For gc. The was no attempt to benchmark under gccgo, tinygo, etc. so we don’t really know how Go fares. Go is, by explicit design, multi-implementation.
Do you have numbers for any of these on hand? I'm not holding my breath (after all, there's still issue of this being Go itself, which is inadequate at systems programming) but it's interesting to see how alternative implementations fare nonetheless.
(this does not make the point any less valid as the solution this is applied to discussed in the blog post uses "vanilla" runtime flavour)
If 19ns is critical to my existence, I'm certainly not going to spend hours of it finding out if a handful of ns might be shaved off by using another implementation.
There are plenty of good languages which offer better expressiveness and performance in systems programming domain: C#, Swift, Rust, Zig, D, Nim.
The biggest lie is Go looks like a low-level-ish language whilst it's anything but, so you end up with the worst of both worlds.
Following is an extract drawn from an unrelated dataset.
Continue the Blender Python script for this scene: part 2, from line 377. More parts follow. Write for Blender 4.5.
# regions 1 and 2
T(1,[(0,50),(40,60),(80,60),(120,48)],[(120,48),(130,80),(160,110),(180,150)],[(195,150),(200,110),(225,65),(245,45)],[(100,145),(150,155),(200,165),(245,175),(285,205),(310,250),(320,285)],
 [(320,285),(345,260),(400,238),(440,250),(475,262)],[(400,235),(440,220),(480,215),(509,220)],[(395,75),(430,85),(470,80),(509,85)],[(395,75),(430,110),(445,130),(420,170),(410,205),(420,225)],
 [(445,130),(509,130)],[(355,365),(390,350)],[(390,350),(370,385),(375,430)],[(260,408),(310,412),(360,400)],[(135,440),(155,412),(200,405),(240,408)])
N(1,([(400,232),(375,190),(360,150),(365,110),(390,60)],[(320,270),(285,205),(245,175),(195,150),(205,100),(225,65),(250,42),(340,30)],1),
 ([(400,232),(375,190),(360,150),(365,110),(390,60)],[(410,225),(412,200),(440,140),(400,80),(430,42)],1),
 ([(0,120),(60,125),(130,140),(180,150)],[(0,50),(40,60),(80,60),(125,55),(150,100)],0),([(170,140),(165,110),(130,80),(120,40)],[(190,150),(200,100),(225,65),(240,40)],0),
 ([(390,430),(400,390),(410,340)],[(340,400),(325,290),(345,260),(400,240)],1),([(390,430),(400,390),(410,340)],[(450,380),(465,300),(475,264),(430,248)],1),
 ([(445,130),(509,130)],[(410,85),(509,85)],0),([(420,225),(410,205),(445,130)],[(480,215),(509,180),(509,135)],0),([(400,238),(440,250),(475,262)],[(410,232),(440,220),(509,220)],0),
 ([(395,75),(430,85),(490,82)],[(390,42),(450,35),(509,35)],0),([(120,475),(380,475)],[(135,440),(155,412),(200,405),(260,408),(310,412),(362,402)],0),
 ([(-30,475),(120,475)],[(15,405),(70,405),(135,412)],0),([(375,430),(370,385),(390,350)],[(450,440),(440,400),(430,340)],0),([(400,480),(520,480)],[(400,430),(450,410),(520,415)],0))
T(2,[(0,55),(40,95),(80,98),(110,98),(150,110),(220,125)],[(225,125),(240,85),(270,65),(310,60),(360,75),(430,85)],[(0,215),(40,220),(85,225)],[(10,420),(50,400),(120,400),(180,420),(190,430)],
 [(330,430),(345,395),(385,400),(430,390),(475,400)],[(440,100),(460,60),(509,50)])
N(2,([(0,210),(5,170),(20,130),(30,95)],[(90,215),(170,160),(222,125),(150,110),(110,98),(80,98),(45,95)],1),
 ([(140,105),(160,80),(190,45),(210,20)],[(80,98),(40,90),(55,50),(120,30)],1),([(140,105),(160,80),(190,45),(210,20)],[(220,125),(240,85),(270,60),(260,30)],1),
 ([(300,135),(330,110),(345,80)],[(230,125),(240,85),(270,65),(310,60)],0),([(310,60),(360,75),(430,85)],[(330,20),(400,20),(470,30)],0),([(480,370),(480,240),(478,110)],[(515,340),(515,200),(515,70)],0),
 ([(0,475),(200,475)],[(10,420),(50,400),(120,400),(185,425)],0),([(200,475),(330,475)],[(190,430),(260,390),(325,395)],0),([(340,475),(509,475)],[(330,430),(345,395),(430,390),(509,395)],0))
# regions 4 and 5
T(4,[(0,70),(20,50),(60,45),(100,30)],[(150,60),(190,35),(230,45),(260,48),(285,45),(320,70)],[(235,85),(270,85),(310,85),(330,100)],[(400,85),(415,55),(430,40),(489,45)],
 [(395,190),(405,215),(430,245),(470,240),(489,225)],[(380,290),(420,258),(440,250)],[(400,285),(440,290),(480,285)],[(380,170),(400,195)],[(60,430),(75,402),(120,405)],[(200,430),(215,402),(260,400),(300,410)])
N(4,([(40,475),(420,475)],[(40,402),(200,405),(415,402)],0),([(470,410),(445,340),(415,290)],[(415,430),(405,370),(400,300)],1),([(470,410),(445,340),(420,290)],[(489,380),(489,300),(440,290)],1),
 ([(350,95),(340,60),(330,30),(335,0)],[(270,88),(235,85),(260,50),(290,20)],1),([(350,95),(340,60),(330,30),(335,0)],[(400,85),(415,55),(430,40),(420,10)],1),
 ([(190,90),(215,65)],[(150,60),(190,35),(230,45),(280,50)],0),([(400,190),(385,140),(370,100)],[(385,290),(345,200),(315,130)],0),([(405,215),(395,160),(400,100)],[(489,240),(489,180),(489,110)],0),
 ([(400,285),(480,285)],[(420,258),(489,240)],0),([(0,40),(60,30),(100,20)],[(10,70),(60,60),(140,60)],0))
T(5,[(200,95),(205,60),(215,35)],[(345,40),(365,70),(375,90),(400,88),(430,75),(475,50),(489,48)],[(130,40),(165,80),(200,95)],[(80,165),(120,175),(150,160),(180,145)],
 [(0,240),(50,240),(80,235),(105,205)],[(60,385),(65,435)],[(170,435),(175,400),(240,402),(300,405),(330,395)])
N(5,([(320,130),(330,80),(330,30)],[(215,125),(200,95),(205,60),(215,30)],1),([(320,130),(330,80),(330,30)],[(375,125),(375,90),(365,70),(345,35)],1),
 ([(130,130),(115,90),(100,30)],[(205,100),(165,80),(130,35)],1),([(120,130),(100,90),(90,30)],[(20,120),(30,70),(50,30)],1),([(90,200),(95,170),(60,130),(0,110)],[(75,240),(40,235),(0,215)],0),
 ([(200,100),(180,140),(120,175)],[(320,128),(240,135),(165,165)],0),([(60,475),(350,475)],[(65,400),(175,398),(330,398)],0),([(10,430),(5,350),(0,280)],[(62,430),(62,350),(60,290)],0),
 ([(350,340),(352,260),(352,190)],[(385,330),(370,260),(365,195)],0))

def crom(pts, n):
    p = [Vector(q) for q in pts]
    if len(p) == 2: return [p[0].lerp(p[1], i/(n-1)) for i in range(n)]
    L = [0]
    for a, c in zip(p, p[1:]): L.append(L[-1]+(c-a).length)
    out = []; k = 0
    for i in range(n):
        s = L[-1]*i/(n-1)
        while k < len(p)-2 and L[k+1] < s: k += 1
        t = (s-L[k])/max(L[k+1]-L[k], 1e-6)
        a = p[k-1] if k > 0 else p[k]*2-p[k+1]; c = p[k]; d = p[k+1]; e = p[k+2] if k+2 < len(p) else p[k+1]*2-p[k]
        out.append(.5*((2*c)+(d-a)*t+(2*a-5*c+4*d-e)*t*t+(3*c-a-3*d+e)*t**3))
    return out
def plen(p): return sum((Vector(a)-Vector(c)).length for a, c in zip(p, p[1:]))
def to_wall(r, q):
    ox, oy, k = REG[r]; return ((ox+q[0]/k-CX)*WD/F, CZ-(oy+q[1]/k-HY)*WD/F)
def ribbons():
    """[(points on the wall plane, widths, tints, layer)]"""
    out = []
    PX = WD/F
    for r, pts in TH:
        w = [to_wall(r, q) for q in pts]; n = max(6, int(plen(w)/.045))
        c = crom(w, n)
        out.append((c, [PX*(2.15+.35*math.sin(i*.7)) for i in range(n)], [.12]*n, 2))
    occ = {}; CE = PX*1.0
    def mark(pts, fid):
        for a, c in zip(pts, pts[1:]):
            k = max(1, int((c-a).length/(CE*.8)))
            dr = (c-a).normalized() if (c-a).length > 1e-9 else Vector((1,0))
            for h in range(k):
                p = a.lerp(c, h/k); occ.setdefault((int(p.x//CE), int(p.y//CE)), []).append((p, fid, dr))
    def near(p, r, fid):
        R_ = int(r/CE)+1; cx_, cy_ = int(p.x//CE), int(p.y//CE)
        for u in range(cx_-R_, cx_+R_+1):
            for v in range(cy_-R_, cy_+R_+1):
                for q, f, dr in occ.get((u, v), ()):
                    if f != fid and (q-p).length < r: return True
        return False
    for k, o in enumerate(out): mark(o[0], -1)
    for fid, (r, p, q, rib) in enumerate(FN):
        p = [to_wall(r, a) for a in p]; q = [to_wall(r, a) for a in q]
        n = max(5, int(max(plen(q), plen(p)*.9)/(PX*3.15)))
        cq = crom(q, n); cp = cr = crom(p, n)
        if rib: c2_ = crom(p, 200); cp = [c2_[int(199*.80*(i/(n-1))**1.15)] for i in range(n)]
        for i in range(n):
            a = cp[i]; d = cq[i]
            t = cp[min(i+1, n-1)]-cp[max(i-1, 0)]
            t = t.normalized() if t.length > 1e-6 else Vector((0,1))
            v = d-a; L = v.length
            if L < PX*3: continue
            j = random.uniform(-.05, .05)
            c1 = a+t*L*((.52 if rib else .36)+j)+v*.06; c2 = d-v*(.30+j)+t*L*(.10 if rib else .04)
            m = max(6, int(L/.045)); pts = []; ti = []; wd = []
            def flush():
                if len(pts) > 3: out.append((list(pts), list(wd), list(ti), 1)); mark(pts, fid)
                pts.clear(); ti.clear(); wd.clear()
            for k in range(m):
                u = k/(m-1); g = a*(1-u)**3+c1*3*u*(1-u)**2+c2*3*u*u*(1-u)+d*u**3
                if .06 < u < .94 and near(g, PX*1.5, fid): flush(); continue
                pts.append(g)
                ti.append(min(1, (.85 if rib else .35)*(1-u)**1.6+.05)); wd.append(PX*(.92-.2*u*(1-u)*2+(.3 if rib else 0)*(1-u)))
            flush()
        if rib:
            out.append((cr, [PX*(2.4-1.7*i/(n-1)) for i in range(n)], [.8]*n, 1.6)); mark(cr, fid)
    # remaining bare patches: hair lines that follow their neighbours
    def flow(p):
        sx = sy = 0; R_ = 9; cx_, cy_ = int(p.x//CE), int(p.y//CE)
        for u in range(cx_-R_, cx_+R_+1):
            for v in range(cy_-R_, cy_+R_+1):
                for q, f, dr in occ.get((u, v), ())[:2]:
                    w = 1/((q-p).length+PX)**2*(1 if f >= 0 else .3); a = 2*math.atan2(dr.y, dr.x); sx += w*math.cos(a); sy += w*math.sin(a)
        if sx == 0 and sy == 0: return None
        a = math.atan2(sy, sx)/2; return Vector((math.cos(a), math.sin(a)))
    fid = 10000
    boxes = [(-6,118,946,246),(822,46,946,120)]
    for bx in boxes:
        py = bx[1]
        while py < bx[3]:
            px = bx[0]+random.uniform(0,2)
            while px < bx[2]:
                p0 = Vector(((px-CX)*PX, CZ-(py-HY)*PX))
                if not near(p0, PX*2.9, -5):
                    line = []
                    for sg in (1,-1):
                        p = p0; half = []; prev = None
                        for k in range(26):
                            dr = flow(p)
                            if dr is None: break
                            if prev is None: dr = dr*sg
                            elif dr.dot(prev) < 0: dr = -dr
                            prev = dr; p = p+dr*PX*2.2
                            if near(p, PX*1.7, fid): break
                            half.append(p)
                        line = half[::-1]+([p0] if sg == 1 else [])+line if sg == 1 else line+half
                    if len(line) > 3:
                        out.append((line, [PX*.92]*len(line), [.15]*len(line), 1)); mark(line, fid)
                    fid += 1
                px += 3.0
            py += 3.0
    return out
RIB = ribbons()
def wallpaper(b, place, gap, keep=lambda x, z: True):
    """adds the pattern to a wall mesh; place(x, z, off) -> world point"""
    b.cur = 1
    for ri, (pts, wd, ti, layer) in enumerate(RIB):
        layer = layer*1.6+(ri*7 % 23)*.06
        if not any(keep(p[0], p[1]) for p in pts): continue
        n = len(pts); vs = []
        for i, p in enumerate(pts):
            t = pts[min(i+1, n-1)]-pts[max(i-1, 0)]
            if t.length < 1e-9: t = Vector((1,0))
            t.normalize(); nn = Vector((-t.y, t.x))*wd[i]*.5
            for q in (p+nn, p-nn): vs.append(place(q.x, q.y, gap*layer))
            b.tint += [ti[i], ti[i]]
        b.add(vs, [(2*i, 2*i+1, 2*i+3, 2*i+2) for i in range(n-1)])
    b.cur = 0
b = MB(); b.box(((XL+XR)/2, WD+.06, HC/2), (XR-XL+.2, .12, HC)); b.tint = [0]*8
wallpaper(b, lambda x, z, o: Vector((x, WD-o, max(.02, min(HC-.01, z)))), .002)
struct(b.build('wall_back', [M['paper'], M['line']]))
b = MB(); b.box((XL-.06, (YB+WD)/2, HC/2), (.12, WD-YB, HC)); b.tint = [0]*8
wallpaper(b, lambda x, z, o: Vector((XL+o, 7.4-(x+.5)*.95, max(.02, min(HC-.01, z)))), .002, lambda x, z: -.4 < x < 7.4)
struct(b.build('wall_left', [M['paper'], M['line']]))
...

It's tooling starts fast, which gives you a false belief that it will continue perform fast, and time and time again people learn the hard way that it's just not the case.
It's ironic the story with C# is the opposite, that people expect it to underperform, and avoid it on the premise of criticism based on their imagination, only to be repeatedly proven wrong that it's much faster and extremely capable at systems programming tasks.
> There are plenty of good languages which offer better expressiveness and performance: C#, Swift, Rust, Zig, D, Nim.
If we're sharing random tangents, I hear a lot of people like ice cream.
> The biggest lie is Go looks like a low-level-ish language
In what way does it look low level? I don't see it. Its closest language analog is Python, which I don't think anyone would see as being low level. Also, I assume this is meant to be in response to the "systems" bit. Systems are not defined by how "low level" they are. You most definitely could create a "low level" scripting language. You probably wouldn't, for various reasons, but you could.
You're responding to something that isn't in my comments. Neither I said it's a scripting language, nor you are being honest in pretending that the industry does not associate whether a language is perceptibly low-level with its applicability in systems programming tasks.
You said systems, which implies a converse of scripts. There is nothing else in the category. If something is not a systems language, it is necessarily a scripting language.
The vast majority of low level tasks are systems in nature (obviously; hence why a low level scripting language would be mostly pointless), so you're not wrong, but you're not telling the whole story.
Defining systems languages and scripting languages as mutually exclusive duals is a pretty bizarre way to look at the space. I mean, you do you, but I doubt you'll find many people who will agree with this framing.
What is low level about Go's pointers? You can't assign an arbitrary memory location. You can't do arithmetic. You can't do much of anything with them other than reference a value. I can't think of any language considered high level that doesn't have the ability to reference a value.
Like I said I think it tries to masquerade it’s low level by including them when they’re not really pointers. I see no reason why they didn’t go the route of other GC’d languages which don’t include faux-pointers.
Yes, you've repeated yourself twice now, but haven't explained yourself. What is low level about Go's pointers that would suggest that might suggest it is a low level language? There is nothing low level about them.
I’ve repeated myself because you don’t seem to be reading the words: masquerades, faux-pointers. I never claimed they were low level. I said they were pretending to be because pointers are completely unnecessary in a garbage collected language.
You've repeated yourself for a third time, but have yet to explain yourself. Pointers are unnecessary in every language, but there is nothing to suggest that a language with them is low level. Clearly there is nothing about pointers that make them low level.
I'd ask again, but it is apparent you don't even know what you meant by it.